Ancora non è deciso, è già sta isolando il governo: il progetto di accorpare alcune festività in modo da far scaturire dal calendario italiano sei o sette giorni lavorativi in più, che da soli potrebbero equivalere a un aumento di un punto del Pil, non piace a nessuno. Il primo a formulare questa proposta, che il governo ha fatto propria e messo all’ordine del giorno di una delle prossime riunioni del Consiglio dei ministri (forse già domani), era stato il sottosegretario all’Economia Gianfranco Polillo, che martedì ha ribadito le ragioni della sua proposta: “Lavorare nove mesi all’anno a un Paese come il nostro non basta più. La concorrenza internazionale ci sottopone a uno stress che va fronteggiato diversamente: anch’io avrei preferito che si potesse continuare come prima, ma non si può”. Dunque, avanti con l’accorpamento delle ferie e dei ponti per far ripartire il Paese.

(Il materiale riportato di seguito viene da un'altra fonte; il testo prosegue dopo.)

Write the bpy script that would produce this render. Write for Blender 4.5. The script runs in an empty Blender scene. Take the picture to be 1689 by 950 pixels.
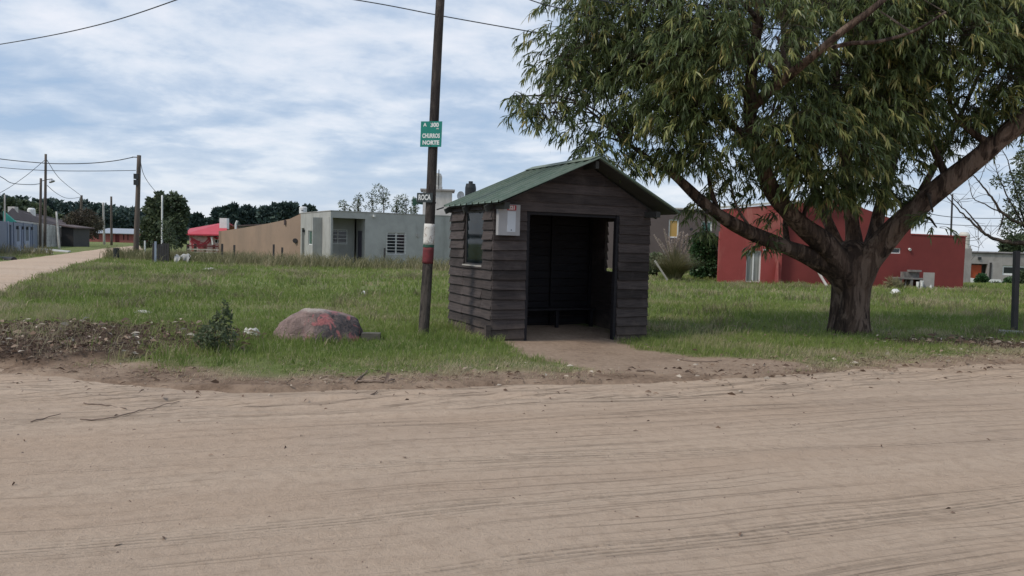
import bpy, math, random
import numpy as np
from mathutils import Vector, Matrix, Quaternion
random.seed(7); rng = np.random.default_rng(11)
S = bpy.context.scene; COL = S.collection
R_ = math.radians

# ---------------------------------------------------------------- camera
FPX, CX, CY, EYE = 1250.0, 844.5, 475.0, 1.55
PITCH = math.atan(73 / FPX); ROLL = R_(1.5)
Fv = Vector((0, math.cos(PITCH), -math.sin(PITCH)))
R0 = Vector((1, 0, 0)); U0 = Vector((0, math.sin(PITCH), math.cos(PITCH)))
Rv = R0 * math.cos(ROLL) + U0 * math.sin(ROLL)
Uv = U0 * math.cos(ROLL) - R0 * math.sin(ROLL)
cam = bpy.data.cameras.new('camera'); camo = bpy.data.objects.new('camera', cam); COL.objects.link(camo)
cam.sensor_width = 36; cam.lens = 36 * FPX / 1689; cam.clip_end = 3000; cam.clip_start = 0.05
M = Matrix((Rv, Uv, -Fv)).transposed().to_4x4(); M.translation = (0, 0, EYE); camo.matrix_world = M
S.camera = camo

# ---------------------------------------------------------------- world, sun, exposure
SUN_EL, SUN_AZ = R_(48), R_(-118)          # azimuth from +Y towards +X
sund = Vector((math.sin(SUN_AZ) * math.cos(SUN_EL), math.cos(SUN_AZ) * math.cos(SUN_EL), math.sin(SUN_EL)))
sl = bpy.data.lights.new('sun', 'SUN'); so = bpy.data.objects.new('sun', sl); COL.objects.link(so)
sl.energy = 1.5; sl.angle = R_(10); sl.color = (1.0, 0.93, 0.83)
so.rotation_euler = sund.to_track_quat('Z', 'Y').to_euler()
S.view_settings.view_transform = 'Standard'; S.view_settings.look = 'None'
S.view_settings.exposure = 0.73; S.view_settings.gamma = 1; S.view_settings.use_curve_mapping = False
S.render.engine = 'CYCLES'; S.cycles.max_bounces = 5; S.cycles.diffuse_bounces = 3; S.cycles.transparent_max_bounces = 6
S.cycles.use_denoising = True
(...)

Ma il coro di no è stato assordante, anche da provenienze molto diverse. Il direttore di Avvenire Marco Tarquinio, ad esempio, ha sostenuto che basterebbe, piuttosto, “spazzar via tutte quelle secolari anomalie festaiole fondate sui sentimenti religiosi e popolari della nostra gente, su radicate o più recenti tradizioni civiche o su avvenimenti legati alle vicende storiche e sociali di quest’Italia che ha appena compiuto 151 anni di unità politica e 64 di sana e robusta (nonostante i tempi grami) Costituzione repubblicana”. Il ministro Andrea Riccardi è preoccupato che si tocchino “date simboliche come il 25 aprile, mi sembra stridente e lesivo dell’identità che si voleva preservare. Per non parlare del primo maggio, la cui abolizione (o accorpamento che sia), avrebbe in questa congiuntura anche una valenza depressiva”.
E i sindacati? Non ne parliamo: per la Cgil, l’idea “si muove nella direzione opposta rispetto a quanto sarebbe necessario che il Governo facesse, se la proposta diventasse legge saremmo di fronte a un modello autoritario e imposto alle parti, che segnerebbe un’ulteriore regressione democratica”.
In realtà, le cose non stanno in termini così drastici. Sia perché il governo è ben consapevole di dover negoziare e di non poter imporre una novità così significativa per le abitudini dei cittadini. E poi perché un’utilità la norma oggettivamente l’avrebbe. Sul tavolo, c’è un massimo di 12 giorni di festività che potrebbero essere ridotti o tagliati, alcune aziende come recentemente l’Alenia si sono portate avanti con accordi molto innovativi che permettono il pieno utilizzo degli impianti, sette giorni su sette. È chiaro, infatti, che ogni nuovo accordo dovrà essere recepito dalle categorie che nei loro contratti specifici hanno magari anche recentemente normato in modo diverso la materia.
Secondo Polillo e i molti sostenitori della sua idea, lavorare di più fa diminuire il costo del lavoro per unità di prodotto, in sigla il “clup”; ma questo non basta da solo a far aumentare la produttività e gli investimenti, ma l’aumento del “clup” induce l’aumento del margine operativo lordo delle imprese che consente loro di aumentare gli investimenti. Da questo circolo virtuoso deriva l’aumento del Pil. E questo è vero nell’insieme dell’Azienda-Italia: è chiaro che i settori in crisi non se ne fanno un bel niente del diritto di lavorare di più e che proprio oggi la Fiat ha annunciato ferie prolungate in agosto visto che ha i piazzali pieni di auto invendute e non ha senso produrne altre. Ma l’economia manifatturiera italiana è per fortuna molto dinamica, per il 75% ha vissuto riconversioni significative in anni recenti, è elastica e flessibile, reagisce rapidamente alle crisi ed esporta. Gli ultimi dati sull’export dimostrano che è in atto una ripresa, ma anche chi importa materie prime o componenti, se le elabora con maggiore produttività grazie alla riduzione del clup, giova ai propri conti e quindi al Pil.
È presto per dire se la montagna della polemica scoppiata partorirà il solito topolino rachitico o se la riforma delle festività si farà e a che prezzo: ma che si parli seriamente del tema, è veramente ora. Che sia un sacrificio per tutti, il lavorare di più, non ci piove; che abbia anche un effetto in parte controproducente, perché chi lavora di più sta meno in ferie e quindi consuma di meno, è altrettanto vero: ma sono sacrifici e controindicazioni molto meno amari e gravi di tanti altri che stiamo già facendo e degli altri che senza un’inversione di rotta non potremo che prima o poi dover subire.